Этот поощрительный звук тяжко ударившейся воды наравне с пожеланиями доброго пути я забирал с собою до очередного возвращения домой.
 
С чем только не пробовал я сравнивать после, на крутых виражах московского бытования, этот присущий исключительно шалларской воде звук из родного далека, но не сравним он ни с чем. Наверное, потому, что был последней озвученной связью с отчим, а вернее, с маминым домом, со всем, что делало меня мною. А когда некуда стало возвращаться — наставлением в переседланной моей жизни».  (Мой первый Бабелон)

«Патриотизм – последнее прибежище негодяя», - сказал Сэмюэль Джонсон. А может, последнее оправдание?.. Может, растерявший и разбазаривший все,  должен уцепиться за эту последнюю привязанность, отобрать которую не властен никто, чтобы спасти в себе человека?

Наш век предлагает любому, охочему или вынужденному к перемене мест, мало чем ограниченные возможности. Попутешествуй, приглядись, а там и решай, где бросить якорь. Двигай к теплому морю или к центру цивилизации или дрейфуй обратно к природе.
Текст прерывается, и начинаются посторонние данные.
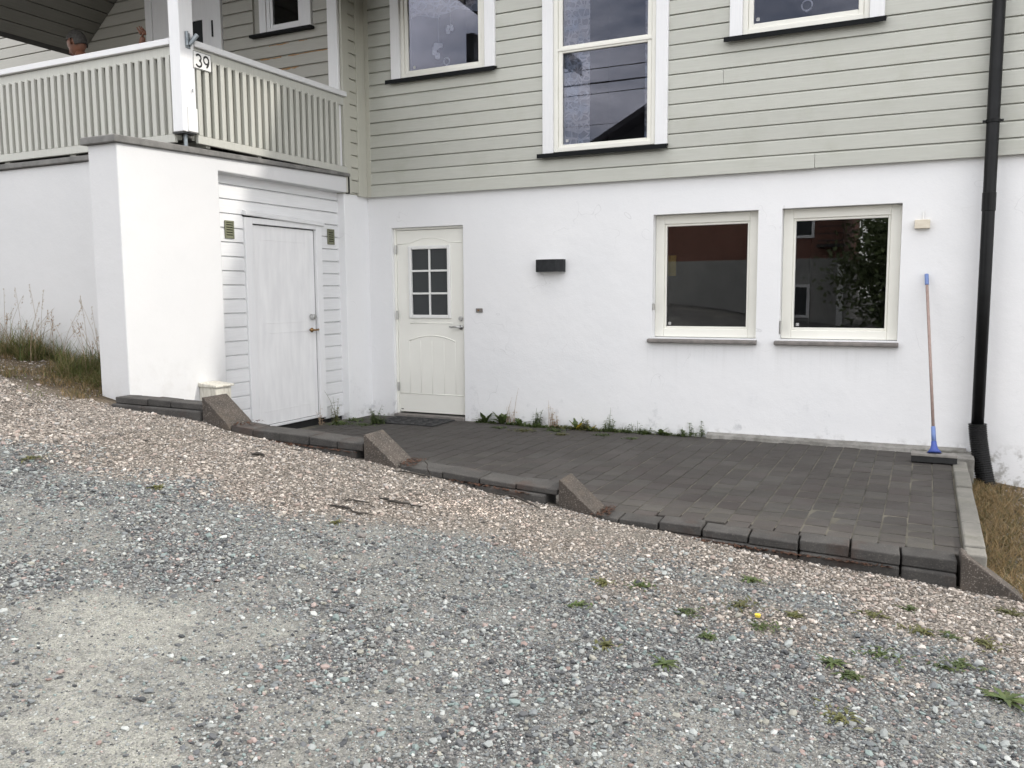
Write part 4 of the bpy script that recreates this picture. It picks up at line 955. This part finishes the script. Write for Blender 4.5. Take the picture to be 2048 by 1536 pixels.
for k, (x_, y_, s, n_, mt, lab) in enumerate([(2.45, -.40, .16, 90, 'leaf2', 'flat creeping weed in the paving joints below the lamp'), (2.75, -.26, .14, 80, 'leaf', 'dense green creeping weed below the yellowed leaves'), (2.9, -.48, .10, 50, 'leaf2', 'sparse creeping weed furthest from the wall'), (3.3, -.35, .12, 50, 'leaf', 'thin creeping weed in joints right of the yellow leaves'), (2.15, -.34, .10, 40, 'leaf', 'thin weed in the joints in front of the broad leaves'), (3.62, -.42, .08, 26, 'leaf', 'little weed in the joints below the window sill'), (3.0, -.09, .22, 110, 'leaf2', 'long ragged strip of weeds at the wall foot under the lamp'), (3.3, -.09, .16, 70, 'leaf', 'low green fringe at the wall foot right of the lamp'), (2.5, -.12, .16, 70, 'leaf', 'low green fringe at the wall foot left of the lamp')]):
    low_weed((x_, y_, zp_(x_, y_)), s*(1.5 if k > 5 else 1.15), n_*(3 if k > 5 else 1), lab, 40+k, mt, 'creeping weeds in the paving joints', .8 if k > 5 else .4, along=.16 if k > 5 else .7)
r_ = random.Random(77); mb = MB()
for k in range(13):
    x_ = 1.75+k*.19+r_.uniform(-.05, .05); y_ = -.05-r_.uniform(0, .06); s_ = .10*r_.uniform(.7, 1.2)
    for q_ in range(r_.choice((70, 100, 125))):
        a = r_.uniform(0, 6.28); d_ = s_*abs(r_.gauss(0, .5)); c = r_.uniform(0, 6.28)
        leaf_poly(mb, (x_+d_*math.cos(a), min(-.012, y_+d_*math.sin(a)*.4), zp_(x_, y_)), (math.cos(c), math.sin(c), r_.uniform(.16, 2.)), r_.uniform(.018, .08), r_.uniform(.002, .009), .4, 0, q_)
o = mb.build('weed_fringe', M['leaf']); tag(o, kind='stuff')
stalk_weed((.82, -.62, zp_(.7, -.6)), (.22, .16, .19, .12, .14, .1), 'bushy leafy weed left of the doormat', 12, lv=12, spread=.07, group='weeds by the shed door')
low_weed((.72, -.72, zp_(.6, -.7)), .17, 90, 'low green patch around the bushy weed by the doormat', 13, 'leaf', 'weeds by the shed door')
low_weed((.45, -.78, zp_(.5, -.8)), .16, 120, 'thick low weeds under the right end of the shed door', 15, 'leaf', 'weeds by the shed door', .6)
low_weed((.42, -.5, zp_(.4, -.5)), .13, 90, 'thick low weeds in the inside corner beside the shed trim', 16, 'leaf', 'weeds by the shed door', .6)
stalk_weed((.33, -.72, zp_(.4, -.8)), (.38, .3, .14), 'tall thin flowering stalk against the shed boards', 17, 'leaf2', lv=7, spread=.04, group='weeds by the shed door')
stalk_weed((.31, -.93, zp_(.4, -.8)), (.24, .16), 'short forked stalk at the foot of the shed door', 18, 'redstalk', lv=2, spread=.03, group='weeds by the shed door')
GW_ = [(4.725, -4.303, .09, 'leaf2'), (4.908, -4.228, .09, 'leaf'), (4.728, -4.648, .06, 'leaf'), (5.353, -3.806, .10, 'leaf'), (5.374, -4.176, .12, 'leaf2'), (5.17, -4.418, .09, 'leaf'), (5.624, -4.159, .06, 'leaf2'), (5.5, -4.36, .09, 'leaf'), (5.83, -4.586, .07, 'leaf'), (6.152, -4.03, .11, 'leaf2'), (6.105, -3.738, .07, 'leaf'), (6.414, -3.995, .10, 'leaf2'), (5.234, -4.98, .07, 'leaf'), (5.903, -4.663, .09, 'leaf'), (6.0, -4.40, .10, 'leaf'), (6.248, -4.364, .07, 'leaf'), (6.453, -4.535, .11, 'leaf'), (4.979, -4.977, .05, 'leaf2'), (5.897, -5.024, .09, 'leaf2'), (2.228, -4.793, .07, 'leaf2'), (3.291, -4.562, .04, 'leaf2'), (1.344, -4.941, .10, 'leaf2'), (5.948, -3.948, .08, 'leaf2'), (6.55, -3.43, .1, 'leaf2'), (6.31, -4.30, .07, 'leaf'), (5.32, -4.615, .05, 'leaf'), (6.274, -4.005, .06, 'leaf')]
GL = ['olive weed tuft leftmost of the pair below the third wedge', 'green weed tuft right of the olive tuft below the third wedge', 'single small weed a step towards the drive from the third wedge', 'green weed closest to the middle of the kerb', 'wide straggling weed in the gravel, mid way along the lower kerb', 'green weed beside the yellow petal', 'small olive weed right of the straggling weed', 'green weed between straggling weed and dusty strip', 'bright green tuft in bare grey gravel', 'olive weed patch below the dark double stone block', 'round dark weed just below the last kerb joints', 'olive weed patch near the right end of the drive', 'bright dandelion rosette alone in grey gravel', 'green and rusty tuft behind the bright tuft', 'bright grass tuft in the right half of the gravel', 'small green tuft beside the rust brown one', 'largest weed by the right edge of the picture', 'tiny olive weed in the dusty gravel', 'faint olive weed nearest the camera', 'small tuft in the pale gravel towards the left', 'tiny weed where pale and grey gravel meet', 'mossy patch at the left edge of the drive', 'olive weed below the last joints of the kerb', 'yellowish weed at the foot of the last wedge', 'small rusty green weed among right hand gravel', 'little weed close to the rosette', 'little weed at the right among pale stones']
for k, (x_, y_, s, mt) in enumerate(GW_):
    z_ = float(gz(np.array(x_), np.array(y_)))+.004
    if k in (12, 16, 8): 
        w_ = dandelion((x_, y_, z_), s*.85, 15, GL[k], 70+k, 'small weeds growing through the gravel')
    else: low_weed((x_, y_, z_), s*(.55+.9*((k*37) % 10)/10), int(330*s)+8, GL[k], 70+k, mt)
yfl = thing('yellow_petal', 'single yellow flower head lying on the gravel', 'flower', (5.475, -4.285, float(gz(np.array(5.475), np.array(-4.285)))+.012))
mb = MB(); mb.tube([(0, 0, 0), (0, 0, .012)], [.012, .014], 9); mb.build('flower_head', M['yellow'], yfl)

# grass at the left wall and dry grass at the right end
def blades(name, pts, hs, ws_, cols, bend, segs=3):
    n_ = len(pts); a = nr.uniform(0, 6.28, n_); V_, F_, C_ = [], [], []
    d = np.stack([np.cos(a), np.sin(a)], -1)
    for s in range(segs+1):
        t = s/segs
        cxy = pts[:, :2]+d*(bend*hs*t**1.8)[:, None]; cz = pts[:, 2]+hs*t*(1-.25*bend*t)
        w_ = (ws_*(1-t)**.7)[:, None]; sd_ = np.stack([-d[:, 1], d[:, 0]], -1)*w_
        V_.append(np.stack([np.concatenate([cxy-sd_, cz[:, None]], 1), np.concatenate([cxy+sd_, cz[:, None]], 1)], 1))
    V_ = np.stack(V_, 1).reshape(-1, 3); base = np.arange(n_)*(segs+1)*2
    for s in range(segs): b_ = base+s*2; F_.append(np.stack([b_, b_+1, b_+3, b_+2], -1))
    F_ = np.concatenate(F_)
    me_ = bpy.data.meshes.new(name); me_.vertices.add(len(V_)); me_.vertices.foreach_set('co', V_.astype(np.float32).ravel())
    me_.loops.add(F_.size); me_.loops.foreach_set('vertex_index', F_.astype(np.int32).ravel()); me_.polygons.add(len(F_)); me_.polygons.foreach_set('loop_start', np.arange(0, F_.size, 4, dtype=np.int32))
    me_.update(); me_.validate()
    c = np.repeat(np.concatenate([cols, np.ones((n_, 1))], 1), (segs+1)*2, 0)
    me_.color_attributes.new('tint', 'FLOAT_COLOR', 'POINT').data.foreach_set('color', c.astype(np.float32).ravel())
    me_.materials.append(M['grass']); o = bpy.data.objects.new(name, me_); col.objects.link(o); tag(o, kind='stuff'); return o
n_ = 26000
x_ = nr.uniform(-3.2, .02, n_); y_ = -2.76-np.abs(nr.normal(0, .36, n_))*1.2
k_ = (fbm(x_, y_, 3.4, 77) > .40+.16*np.clip((-2.95-y_)*2.2, 0, 1.3)) & (y_ > -4.1); x_, y_ = x_[k_], y_[k_]; n_ = len(x_)
gp = np.stack([x_, y_, gz(x_, y_)-.01], -1)
pal = np.array([(.115, .155, .045), (.16, .18, .055), (.21, .18, .08), (.32, .25, .14), (.075, .11, .035)])
near = np.clip((y_+3.5)/.6, .2, 1)*np.clip(.4+1.3*fbm(x_, y_, 2.2, 55), .4, 1.2)
blades('grass_patch', gp, np.clip(nr.gamma(2.2, .075, n_), .04, .5)*near, nr.uniform(.0018, .0036, n_), pal[nr.choice(5, n_, p=[.22, .22, .22, .22, .12])]*nr.uniform(.7, 1.25, (n_, 1)), nr.uniform(.3, 1.7, n_))
# straw-coloured tall stalks with seed heads in front of the wall
mb = MB(); r_ = random.Random(21)
for k in range(70):
    x0_ = r_.choice((-2.1, -1.85, -1.5, -1.25, -.9, -.55, -.2, -.05))+r_.gauss(0, .10); x0_ = min(x0_, -.02); y0_ = -2.79-abs(r_.gauss(0, .13)); z0_ = float(gz(np.array(x0_), np.array(y0_)))
    h_ = r_.uniform(.25, .70); le = r_.gauss(.04, .16); ly = r_.uniform(-.06, .02)
    pts = [(x0_+le*t*t, y0_+ly*t*t, z0_+h_*t) for t in (0, .3, .6, .85, 1)]
    mb.tube(pts, [.0022, .0020, .0018, .0014, .001], 4)
    tp = Vector(pts[-1]); kind_ = r_.random()
    for q in range(16 if kind_ > .35 else 7):
        t = r_.uniform(0, .28); b = tp-Vector((le*t, 0, h_*t)); a = r_.uniform(0, 6.28); s = .006+.03*(t if kind_ > .6 else r_.random()*.3)
        e = b+Vector((math.cos(a)*s, math.sin(a)*s*.6, r_.uniform(-.006, .014))); mb.tube([tuple(b), tuple(e)], [.0018, .0026], 3)
o = mb.build('seed_stalks', M['redstalk']); tag(o, kind='stuff')
n_ = 9000
x_ = 6.47+np.abs(nr.normal(0, .26, n_)); y_ = nr.uniform(-3.15, -.15, n_); gp = np.stack([x_, y_, gz(x_, y_)-.005], -1)
pal2 = np.array([(.30, .21, .10), (.23, .16, .075), (.12, .115, .045), (.34, .26, .15)])
blades('dry_grass', gp, nr.uniform(.025, .09, n_), nr.uniform(.0016, .0034, n_), pal2[nr.choice(4, n_, p=[.35, .27, .23, .15])]*nr.uniform(.7, 1.2, (n_, 1)), nr.uniform(.5, 1.6, n_))
n_ = 14000
x_ = nr.uniform(-3.2, .06, n_); y_ = nr.uniform(-4.3, -3.0, n_); k_ = fbm(x_, y_, 3.1, 99) > .36+1.0*np.clip(-3.55+.16*x_-y_, 0, 1); x_, y_ = x_[k_], y_[k_]; n_ = len(x_)
blades('dry_grass', np.stack([x_, y_, gz(x_, y_)-.004], -1), nr.uniform(.02, .10, n_), nr.uniform(.0015, .003, n_), pal2[nr.choice(4, n_, p=[.28, .24, .33, .15])]*nr.uniform(.7, 1.2, (n_, 1)), nr.uniform(.4, 1.4, n_))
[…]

Но куда бы ты ни зашел, твой Город, полумифический, существующий параллельно реальному, изменившему облик и атмосферу,  Город детства, родства, дружб навек и первых юношеских слез последует за тобой.
 
«Я рассказываю им про вот такое же дерево хар тута, которое росло на углу Второй Параллельной и Джафара Джабарлы, поднимаясь до четвертого этажа, до балкона моего деда Абдула. Я рассказываю, как оно густо, жирно чернило и без того черный бакинский асфальт.

- Как вот это дерево, точно кровью жертвенной чернит белый камень, - не удерживаюсь я от еще одного сравнения.

И срываю, срываю мягкий сочный тут для жены и дочери, и мне кажется, - я знаю, уже знаю, как надо жить в этом городе - так же, как в Баку, если бы я в нем остался…»  (Хар тут на стене Сулеймана Великолепного)

О прозе Мамедова написано много статей, поэтому я не касаюсь ее особенностей и достоинств. Говорю лишь о том, что есть в нашей жизни вещи, о которых нельзя говорить бестрепетно. Если заговорил, говори так, чтобы твоя ностальгия разворотила еще чью-то душу. До кризиса в Москве была сеть книжных Букбери. Не знаю кому как, а мне нравилась. У них на сайте был раздел - короткие статьи-аннотации известных критиков к новинкам. Помню, статья Глеба Шульпякова на «Фрау Шрам» заканчивалась примерно так: «Я дочитал последнюю страницу, встал и поехал за билетом. И в тот же день улетел в Баку». Вот это встречное движение души – высшая оценка! И писателю, и критику.